Venezuela’s Scenarios for Land Based Mitigation – A Summary for Policymakers
We’ve generated a list of three LMTs that we think have the best chance of mitigating climate change by sequestering carbon in Venezuala. Our LMT list is:
Integrated fire management in the tropical humid forest of Amazon Basin
Agroforestry of arid and semiarid lands
Agroforestry in dry forest lands
The full scenario analysis for Venezuela can be found here, with key messages summarized in the sections below.
Integrated fire management
For Venezuela, fire management is a major focus, given the escalating number of fires in the country that pose threats to natural areas, local communities, and protected regions. The integrated fire management practices we recommend for Venezuela include integrating indigenous fire management practices – dating back to long before the arrival of Europeans in South America -- with more modern approaches to prevent runaway wildfires. Initially tested in Canaima National Park, efforts are now underway to implement these strategies at a national scale, with NGOs collaborating with farmers and producers.

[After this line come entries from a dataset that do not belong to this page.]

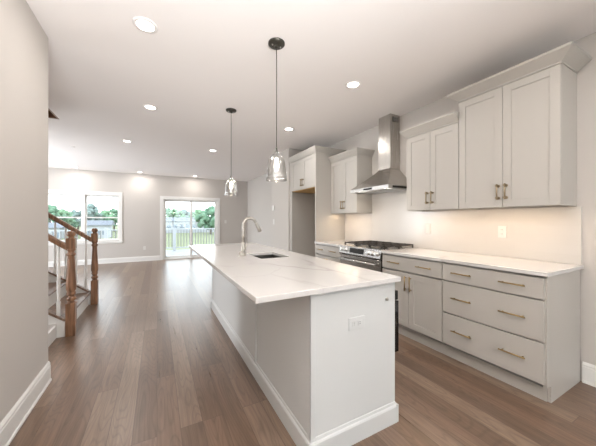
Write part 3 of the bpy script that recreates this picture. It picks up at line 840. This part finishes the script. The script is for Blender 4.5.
bm = bmesh.new(); tube(bm, [(fx, fy - .018, .962), (fx + .002, fy - .042, .965)], .011, 14); tube(bm, [(fx + .002, fy - .038, .966), (fx + .01, fy - .045, .99), (fx + .02, fy - .052, 1.035)], [.006, .0055, .0045], 10)
obj('lever_handle', bm, M['nickel'], t)
# two small counter fittings either side of the tap
for x, y, lb in ((.715, 2.54, 'short brushed nickel soap dispenser left of the faucet'), (.80, 2.68, 'short brushed nickel air gap cap right of the faucet')):
    bm = bmesh.new(); lathe(bm, [(.017, .9145), (.017, .919), (.010, .922), (.009, .948), (.012, .950), (.012, .956), (.0005, .958)], x, y, 18, True)
    if 'soap' in lb: tube(bm, [(x, y, .953), (x + .012, y + .01, .958), (x + .045, y + .02, .952)], [.006, .006, .004], 10)
    tag(obj('soap_dispenser' if 'soap' in lb else 'air_gap_cap', bm, M['nickel']), lb, 'sink fitting')

plate('power_outlet', 'white horizontal duplex outlet on the near end of the island', 'outlet', (1.012, IY0 - .006, .675), 'y-', 'outlet', .115, .072, 'isl')
bm = bmesh.new(); tube(bm, [(1.253, IY0 - .0065, .778), (1.253, IY0 - .011, .778)], .011, 18); 
tag(obj('round_button', bm, M['nickel']), 'small round metal button high on the island near end', 'button')
plate('power_outlet', 'white outlet on the tile backsplash above the three-drawer cabinet', 'outlet', (XR - .012, 1.318, 1.155), 'x-')
plate('light_switch', 'white switch on the tile backsplash just right of the range', 'light switch', (XR - .012, 2.105, 1.165), 'x-', 'switch')
plate('power_outlet', 'white outlet low on the far grey wall between window and sliding door', 'outlet', (-.344, YF, .408), 'y-')
plate('light_switch', 'white switch on the far wall right of the sliding door', 'light switch', (2.149, YF, 1.22), 'y-', 'switch')
bm = bmesh.new(); box(bm, 2.285, 2.3095, 5.42, 5.53, 1.49, 1.60, .004)
tag(obj('thermostat', bm, M['plastic']), 'white thermostat on the pantry wall left of the refrigerator enclosure', 'thermostat')
plate('light_switch', 'white switch on the pantry wall below the thermostat', 'light switch', (2.31, 5.47, 1.235), 'x-', 'switch')

# ------------------------------------------------------------------ staircase
NX = -.835; NYn, NYf = 3.745, 4.988
RISE, RUN = .193, .257; XS = -.905; SLOPE = RISE / RUN
t = thing('staircase', 'oak and white staircase rising to the left behind the left wall', 'staircase', (-1.6, 4.36, 0))
XE = -4.10; nst = 12
for k in range(nst):
    x1 = XS - k * RUN; z = (k + 1) * RISE
    bm = bmesh.new(); box(bm, x1 - RUN - .012, x1 + .028, NYn + .036, NYf - .036, z - .026, z, .008)
    obj('tread', bm, M['tread'], t)
    obj('riser', B((x1 - .015, x1, NYn + .036, NYf - .036, z - RISE + (.0 if k == 0 else .0005), z - .0265)), M['trim'], t)
def cap_z(x): return .150 + (-.86 - x) * SLOPE
for yc, nm in ((NYn, 'near'), (NYf, 'far')):
    xa, xb = NX - .05, -2.05
    bm = bmesh.new(); prism(bm, [(xa, 0), (xa, cap_z(xa)), (xb, cap_z(xb)), (xb, 0)], 'y', yc - .018, yc + .018)
    obj('stringer_wall', bm, M['trim'], t)
    bm = bmesh.new(); prism(bm, [(xa, cap_z(xa) + .0005), (xa, cap_z(xa) + .026), (xb, cap_z(xb) + .026), (xb, cap_z(xb) + .0005)], 'y', yc - .036, yc + .036)
    obj('stringer_cap', bm, M['tread'], t)
    # hand rail
    def rz(x): return .985 + (-.885 - x) * SLOPE
    x_a, x_b = NX - .040, -2.05
    bm = bmesh.new()
    sec = [(-.026, -.030), (.026, -.030), (.030, -.012), (.030, .012), (.020, .028), (-.020, .028), (-.030, .012), (-.030, -.012)]
    loft(bm, [[(x, yc + u, rz(x) + v * 1.2) for u, v in sec] for x in (x_a, x_b)])
    obj('handrail', bm, M['oak'], t)
    k = 0; x = -.940
    while x > -2.0:
        zb, zt = cap_z(x) + .020, rz(x) - .030
        Lb = zt - zb; bm = bmesh.new()
        box(bm, x - .016, x + .016, yc - .016, yc + .016, zb, zb + .20 * Lb, .002)
        lathe(bm, [(.015, .0), (.011, .012), (.017, .03), (.011, .05), (.0165, .12), (.017, .22), (.013, .50 * Lb), (.011, .80 * Lb)], x, yc, 14, True, zb + .20 * Lb)
        obj('baluster', bm, M['trim'], t); x -= .1165
    # newel post
    bm = bmesh.new()
    box(bm, NX - .042, NX + .042, yc - .042, yc + .042, 0, .36, .004)
    prof = [(.040, .36), (.030, .372), (.030, .38), (.043, .395), (.043, .415), (.032, .428), (.030, .44), (.040, .455), (.041, .47), (.034, .485), (.044, .505), (.046, .53), (.043, .60), (.037, .72), (.032, .84), (.030, .87), (.041, .885), (.041, .90), (.030, .91), (.029, .925), (.040, .94), (.040, .952)]
    lathe(bm, prof, NX, yc, 24)
    box(bm, NX - .040, NX + .040, yc - .040, yc + .040, .952, 1.070, .008)
    lathe(bm, [(.036, 1.070), (.026, 1.078), (.024, 1.086), (.036, 1.096), (.041, 1.112), (.038, 1.130), (.026, 1.144), (.0005, 1.150)], NX, yc, 24)
    obj('newel_post', bm, M['oak'], t)
# enclosing walls of the upper part of the flight, and the wall under it
struct('wall_stair_near', B((XLL, -2.06, NYn - .05, NYn + .035, 0, H)), M['wall'])
struct('wall_stair_far', B((XLL, -2.06, NYf - .035, NYf + .05, 0, H)), M['wall'])
struct('wall_under_stair', B((-2.05, -.955, NYn - .026, NYn - .0185, .0, .155)), M['wall'])
struct('trim_3', B((-.975, -.955, 3.30, NYn - .027, 0, .135)), M['trim'])

# ------------------------------------------------------------------ outside
GZ = -2.9
struct('ground_lawn', B((-160, 160, YF + 5.2, 300, GZ - .1, GZ)), M['lawn'])
DZ = -.10; RYD = 13.3
bm = bmesh.new()
y = YF + T + .02
while y < RYD + .1:
    box(bm, -5.5, 5.2, y, y + .138, DZ - .03, DZ); y += .143
for x in (-5.0, -1.0, 3.0): box(bm, x - .09, x + .09, RYD - .1, RYD + .08, GZ, DZ - .03)
dk = obj('deck', bm, M['deck']); tag(dk, 'grey board deck outside the sliding door', 'deck')
t = thing('deck_railing', 'white deck railing with thin balusters outside window and sliding door', 'railing', (-.2, RYD, DZ))
obj('top_rail', B((-5.5, 5.2, RYD - .045, RYD + .045, .845, .885, .004)), M['vinyl'], t)
obj('bottom_rail', B((-5.5, 5.2, RYD - .025, RYD + .025, .0, .05)), M['vinyl'], t)
for x in (-4.4, -1.85, .70, 3.25):
    obj('railing_post', B((x - .065, x + .065, RYD - .065, RYD + .065, DZ, .93, .004)), M['vinyl'], t)
x = -4.9
while x < 4.2:
    if min(abs(x - p) for p in (-4.4, -1.85, .70, 3.25)) > .10:
        obj('baluster', B((x - .016, x + .016, RYD - .016, RYD + .016, .05, .845)), M['vinyl_shaded'], t)
    x += .125

def building(x0, x1, y0, y1, zw, zr, label, nwin, cat='house', mw='siding', mr='roof'):
    t = thing('house', label, cat, ((x0 + x1) / 2, (y0 + y1) / 2, GZ))
    obj('wall', B((x0, x1, y0, y1, GZ, zw)), M[mw], t)
    bm = bmesh.new(); ym = (y0 + y1) / 2
    prism(bm, [(y0 - .6, zw + .01), (y1 + .6, zw + .01), (ym, zr)], 'x', x0 - .5, x1 + .5)
    obj('roof', bm, M[mr], t)
    for k in range(nwin):
        xc = x0 + (x1 - x0) * (k + .5) / nwin
        f = obj('window', B((xc - .75, xc + .75, y0 - .06, y0 - .01, zw - 2.4, zw - .9)), M['vinyl'], t)
        obj('pane', B((xc - .6, xc + .6, y0 - .09, y0 - .061, zw - 2.25, zw - 1.05)), M['dglass'], f)
    return t
building(2.5, 18, 97, 103, 1.0, 2.3, 'long low white building with grey roof seen through the sliding door', 8)
building(-15.0, -10.2, 78, 83, .1, 1.3, 'pale house with grey roof seen through the right half of the window', 3)
building(-23, -19.5, 79, 84, -.4, .8, 'pale house with grey roof seen through the left half of the window', 2)

def tree(x, y, h, w, m, label):
    t = thing('tree', label, 'tree', (x, y, GZ), 'trees behind the houses')
    bm = bmesh.new(); tube(bm, [(x, y, GZ), (x + .1, y, GZ + h * .3), (x, y, GZ + h * .6)], [.35, .28, .12], 8)
    obj('trunk', bm, M['bark'], t)
    bm = bmesh.new(); rnd = random.Random(int(x * 13 + y))
    for k in range(70):
        u = rnd.random() * 2 * PI; s = rnd.random() ** .5; zz = rnd.random()
        env = math.sin(PI * (.12 + .85 * zz)) ** .7
        c = Vector((x + w / 2 * s * env * math.cos(u), y + w / 2 * s * env * math.sin(u), GZ + h * (.25 + .68 * zz)))
        r = w * .09 * (.7 + .6 * rnd.random())
        q = bmesh.new(); bmesh.ops.create_icosphere(q, subdivisions=2, radius=r)
        for v in q.verts: v.co = v.co * (1 + .28 * (rnd.random() - .5)) + c
        merge(bm, q)
    obj('crown', bm, M[m], t)
TH = math.atan(0.534)
def at_px(px, py, Y):   # ground position and height of a tree top seen at a given bearing
    a = (px - 298) / 264; rx, ry = a * math.cos(TH) + math.sin(TH), math.cos(TH) - a * math.sin(TH)
    k = Y / ry; return rx * k, 1.264 + (220.5 - py) / 264 * k - GZ
T_ = [(50, 205, 96, 9, 'leaf', 'large green tree at the left edge of the left window'),
      (60, 208.5, 112, 9, 'leaf2', 'light green tree just left of the middle of the left window'),
      (69, 212, 98, 8, 'leaf', 'low green tree in the right part of the left window'),
      (78, 209, 114, 9, 'leaf3', 'grey green tree left of the window centre mullion'),
      (89, 203.5, 100, 10, 'leaf3', 'tallest grey green tree right beside the window centre mullion'),
      (97, 211.5, 116, 9, 'leaf', 'low green tree in the middle of the right window'),
      (105, 210, 99, 8, 'leaf2', 'light green tree right of centre in the right window'),
      (114, 207.5, 114, 9, 'leaf', 'round green tree at the right side of the double window'),
      (168, 207.5, 112, 9, 'leaf', 'green tree at the left edge of the sliding door view'),
      (176, 208.5, 128, 9, 'leaf2', 'light green tree behind the left part of the white building'),
      (183.5, 209, 113, 8, 'leaf3', 'grey green tree left of the door middle stile'),
      (191, 211, 129, 8, 'leaf', 'green tree behind the middle stile of the sliding door'),
      (198.5, 209, 114, 7, 'leaf2', 'light green tree just left of the tallest one in the door view'),
      (211, 206.5, 84, 8.5, 'leaf', 'tall full green tree right beside the right end of the long white building'),
      (217, 209, 100, 9, 'leaf2', 'light green tree at the right edge of the sliding door view')]
for k, (px, py, Y, w, m, lb) in enumerate(T_):
    Y = (90, 101, 112, 123)[k % 4] if px < 140 else (112, 122, 132)[k % 3]; w = 6.4 if px < 140 else 7.4
    if px == 211: Y, w = 84, 8.5
    if px == 217: Y = 120
    tx, th = at_px(px, py, Y); tree(tx, Y, th, w, m, lb)
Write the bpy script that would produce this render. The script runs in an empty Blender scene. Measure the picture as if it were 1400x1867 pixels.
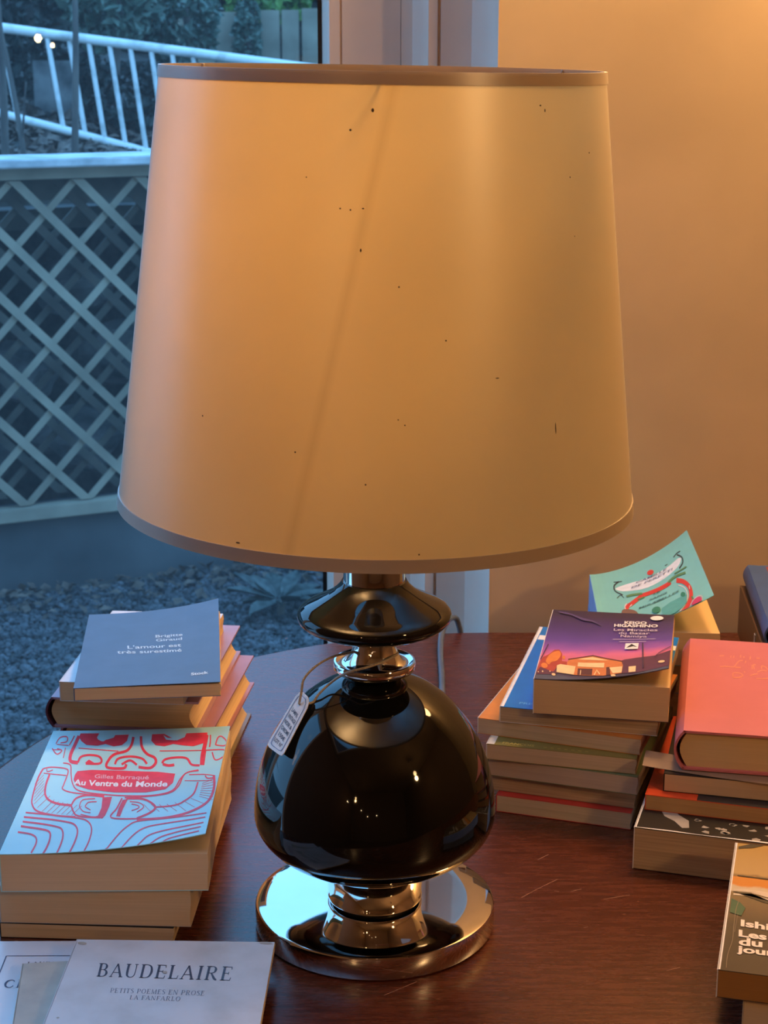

Adopting this LMT at scale would likely lead to the sequestration of a significant (but as yet unquantified) amount of carbon, by preventing forest fires. And forest fires are a highly significant source of greenhouse gas emissions. Between 1997 and 2016, biomass burning generated CO2 emissions equivalent to 23% of the total CO2 emissions from fossil-fuel in 2014.
Additional benefits include reducing or eliminating the costs of other more expensive and less efficient fire-control methods, providing economic opportunities to indigenous communities, preserving Venezuela’s abundant biodiversity, and promoting the country’s cultural heritage.
Potential barriers to adopting it at scale include a lack of trust between, on the one hand, park administrators, firefighting institutions, some private landowners, and the media, and indigenous communities on the other, which may make attempts to pool knowledge and resources more difficult. Another issue is that Venezuela is a vast country with a high diversity of ecosystems, topographies, geographical accidents, and remote areas of difficult access. Implementing this approach extensively and simultaneously in diverse regions would be a significant challenge.
Agroforestry of arid and semiarid lands
One of the major issues in Venezuela’s arid and semiarid regions in the country’s north-west, is land degradation caused by continuous extraction and overexploitation of resources. In this context, we recommend a combination of a number of different agroforestry practices. You can find more details about the full extent of these practices in the full report, but, to give one example, they include planting local, traditional, low-water demand crops like aloe, agave or cacti, under tree cover. This can avoid deforestation and soil degradation, reduce the irrigation requirements, and provide regular medium-term incomes to the farmers.
Under adequate conservation and management conditions, semiarid tropical lands like those in Venezuelea have a significant biomass CO2 fixation potential of up to 8.236,39 Kg ha-1 year (including photorespiration and respiration losses).
But whether or not agroforestry can succeed arid and semiarid lands depends on its capacity to provide food and useful resources to the farmers and the inhabitants of rural areas. This makes it crucial that the correct species is selected when establishing a particular agroforestry system.
The most significant possible barriers that policymakers should be aware of for this LMT at scale are climate risks. These include include droughts and high temperatures, but also increased weather variability, especially during El Niño-La Niña cycles, where droughts can be swiftly followed by severe flooding.
Agroforestry in dry forest lands
The next LMT involves agroforestry in dry forest lands, the second most important ecosystem in Venezuela. Rapid deforestation is a big issue in these areas, due to logging, burning, and agricultural practices that have led to soil erosion and biodiversity loss.
Agroforestry, incorporating silvopastoral systems, is a highly promising alternative approach that could has good carbon sequestration potential, and could also potentially promote climate-smart agriculture, address food security and climate challenges.
The proespects of scaling up this particular LMT in Venezuela, are good, largely as a result of efforts from the DANAC Foundation, a non-profit focussed on food security and sustainable agricultural development.
The DANAC Foundation, through its organizational policy, has been implementing nature-based strategies for mitigating greenhouses gases in Venezuela for 24 years. Agroforestry is a major focus of theirs; for the next few decades (2030 – 2050), it is projected to be one of the main drivers of technological innovation in agricultural production and agroforestry systems in the country. Our recommendations for agroforestry in dry forest lands (which you can read about in the full report) were informed by the DANAC Foundation’s work, and the prospects for them being implemented at scale are good, given the influence the DANAC Foundation has in Venezuela.